Homosexualität ist eine sehr natürliche Sache. Egal ob bei Pinguinen, Trauerschwänen, Menschen, Giraffen, Bettwanzen oder Japanmakaken: Mutter Natur findet Schwulsein ok. Ganz im Gegensatz zu Mütterchen Russland. Dort werden Schwule (Menschen) künftig im Fernsehen geoutet. Und zwar in der neuen Reality-Show «Ich bin nicht schwul» des homophoben russischen Abgeordneten Witali Milonow.
Das Prinzip der neuen Show ist einfach: Es gibt acht Männer, einer davon ist schwul (oder wie die Sendung es nennt: «7 Männer und 1 Schwuler»). Die Männer müssen herausfinden, wer der Homosexuelle ist. Jede Folge endet damit, dass ein Kandidat aus dem Haus geworfen wird, wenn er unter Verdacht steht, schwul zu sein. Wenn er es ist, teilen die anderen Hausbewohner einen Preis von zwei Millionen Rubel – etwa 27'000 Franken – unter sich auf. Aber wenn der Schwule nicht gefunden wird, gewinnt er den Preis.
In einer Mischung aus «Bachelor», «Jersey Shore» und «Big Brother» leben die Kandidaten zusammen in einem Haus und müssen verschiedene Challenges bestehen. Zum Beispiel, einen Striptease von entweder einer Frau oder einem Mann zu überstehen, ohne zu sabbern. Oder zu weinen. So genau weiss man das nicht.
Während seiner Zeit als Mitglied der Staatsduma hat sich der rechtsextreme Politiker Witali Milonow einen Namen als Sprachrohr der anti-queeren Szene gemacht. Er war der Verfasser des «Anti-Homosexuellen-Propaganda»-Gesetzes in Russland. Demnach ist alles, was Homosexualität als normal darstellt, verboten, da es als Bedrohung der traditionellen Familienwerte angesehen wird.
Was genau das bedeutet, wird sehr unterschiedlich interpretiert. Menschenrechtsaktivisten kritisieren das Gesetz immer wieder mit der Begründung, dass es Diskriminierung normalisiert und zu einem Anstieg von Hassverbrechen geführt hat. Es entbehrt deswegen nicht einer gewissen Ironie, dass Milonows Show wahrscheinlich die grösste Dichte an homoerotischen Szenen in der Geschichte des russischen Fernsehens beinhaltet.
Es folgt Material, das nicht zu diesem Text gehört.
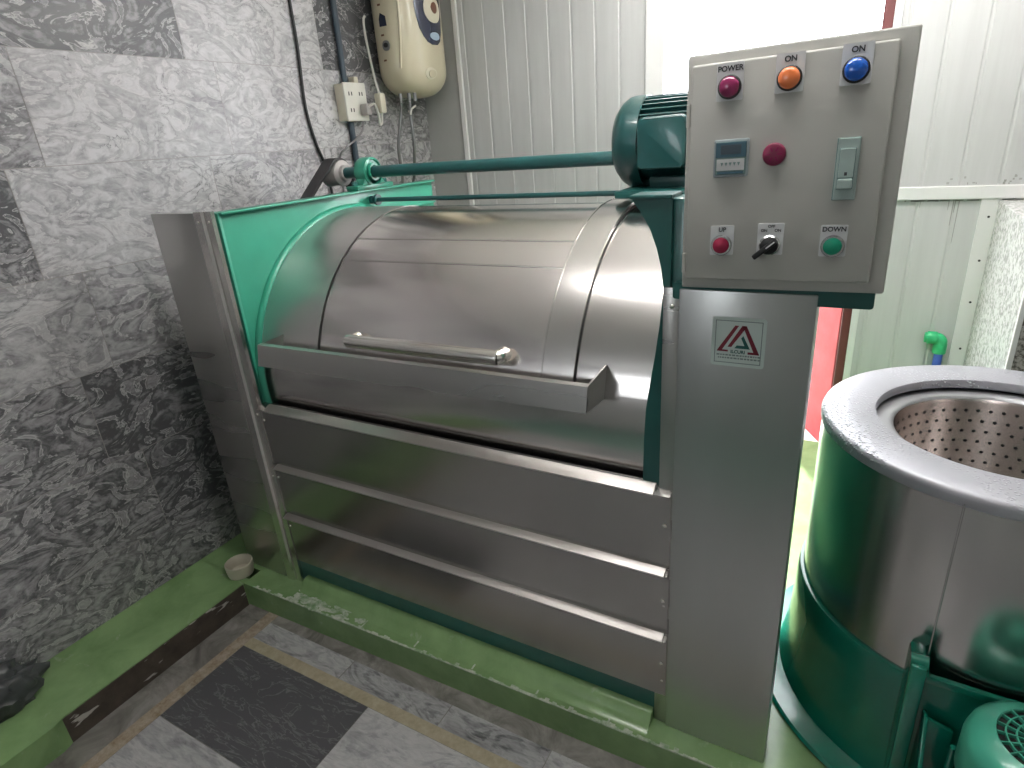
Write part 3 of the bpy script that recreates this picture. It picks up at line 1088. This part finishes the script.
tb = rrect(-0.193, 1.462, 0.066, 0.068, 0.016)
tb = [(x, z - (0.010 * math.cos((x + 0.193) / 0.066 * PI * 0.5) if z < 1.41 else 0) * -1) for x, z in tb]
mb.prism(rrect(-0.193, 1.462, 0.060, 0.062, 0.014), 'y', 0.545, 0.60, 0)
mb.prism(tb, 'y', 0.520, 0.547, 0, 0.006)
mb.build('terminal_box', ['motor_paint'], mo, smooth=45)

# bracket that carries the control box
mb = MB()
mb.prism(rrect(0.162, 1.199, 0.174, 0.0165, 0.006), 'y', 0.004, 0.17, 0)
mb.build('control_bracket', ['green_dark'], wm)

# ---- control box, slightly out of true
ca, sa = math.cos(0.0106), math.sin(0.0106)
BM = Matrix.Translation((0.0135, -0.030, 1.215)) @ Matrix.Rotation(0.0106, 4, 'Z') @ Matrix.Rotation(-0.0309, 4, 'X') @ Matrix.Rotation(-0.0106, 4, 'Y')
BW, BH = 0.3330, 0.394
mb = MB()
mb.box(0, BW, 0.0, 0.19, 0, BH, 0, 0.004, 3)
cb = mb.build('control_box', ['box_paint'], wm, mtx=BM)
mb = MB()
mb.box(0.010, 0.309, -0.014, 0.001, 0.019, 0.377, 0, 0.004, 3)
for zz in (0.300, 0.048):
    mb.cyl('z', (0.006, -0.008, zz), 0.004, -0.018, 0.018, 12, 0)
mb.build('box_door', ['box_paint'], cb, mtx=BM)
YD = -0.014


def name_plate(mb, cx, cz, w_, h_, body, size, dz, mat=0, ink=1):
    mb.prism(rrect(cx, cz, w_ / 2, h_ / 2, 0.002, 3), 'y', YD - 0.0016, YD + 0.0005, mat)
    if body:
        mb.text(body, size, (cx, YD - 0.0018, cz + dz), ink, extrude=0.0003)


def lamp(cx, cz, lens, word, size, r=0.0158):
    mb = MB()
    name_plate(mb, cx, cz + 0.008, 0.042, 0.057, word, size, 0.0195)
    mb.lathe([(r + 0.0028, 0.0), (r + 0.0028, -0.004), (r + 0.001, -0.006), (r, -0.006)], (cx, YD, cz), 'y', 32, 2)
    mb.lathe([(r, -0.004), (r, -0.010), (r - 0.002, -0.0135), (r * 0.6, -0.0155), (1e-6, -0.016)], (cx, YD, cz), 'y', 32, 3)
    return mb.build('indicator_lamp', ['plate_white', 'ink', 'black', lens], cb, mtx=BM, smooth=40)


tag(lamp(0.073, 0.338, 'lens_magenta', 'POWER', 0.0115), 'magenta power lamp')
tag(lamp(0.163, 0.341, 'lens_orange', 'ON', 0.0115), 'orange lamp')
tag(lamp(0.255, 0.342, 'lens_blue', 'ON', 0.0115), 'blue lamp')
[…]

Milonow hat bereits früher seine Überzeugung zum Ausdruck gebracht, dass Homosexuelle «sterilisiert und wie Katzen in Zwingern gehalten» werden sollten. In der BBC-Doku «Extreme, Russia, Gay and Under Attack» liess er folgenden verbalen Dünnpfiff verlauten: «Ein Stück Scheisse ist nicht gefährlich, aber es ist ziemlich unangenehm, es auf der Strasse zu sehen.» Und weiter:
Im Voiceover der ersten Folge der Sendung erzählt Milonow: «Einen Schwulen in unserem Land zu finden, ist wie ein funktionierendes McDonald's zu finden. Es gibt sie wirklich, aber es gibt nur sehr wenige und nicht jeder weiss von ihnen.» Er fährt fort, indem er sagt, dass er von seinen Jungs erwarte, dass sie den Schwulen schnell enttarnen würden – während er eine Geste macht, bei der er sich die Kehle durchschneidet.
Obwohl Homosexualität in Russland seit 1993 legal ist, stehen queere Menschen in dem Land weiterhin vor gesellschaftlichen Herausforderungen. Die gleichgeschlechtliche Ehe ist nach wie vor illegal. Hassverbrechen aufgrund der sexuellen Ausrichtung und der Geschlechtsidentität sind hingegen nicht gesetzlich verboten. Seit der Verabschiedung des Homo-Propaganda-Gesetzes wurden Berichten zufolge in Tschetschenien Dutzende von schwulen Männern gefoltert.
Milonows Show kann dementsprechend als weiterer Versuch gewertet werden, Homosexualität in Russland zu tabuisieren. Man kann nur hoffen, dass das Gegenteil der Fall ist und sich dank der Fülle an Bildern von «schwulen» Szenen die Weisheit des homosexuellen Schriftstellers Oscar Wilde bewahrheitet:
Die grössten Feinde der Elche sind meistens selber welche.
Und ja: Homophobie ist peinlich. Übrigens haben Homophobe keine Angst vor Menschen mit abweichender, sexueller Orientierung, sondern sind einfach nur Arschlöcher.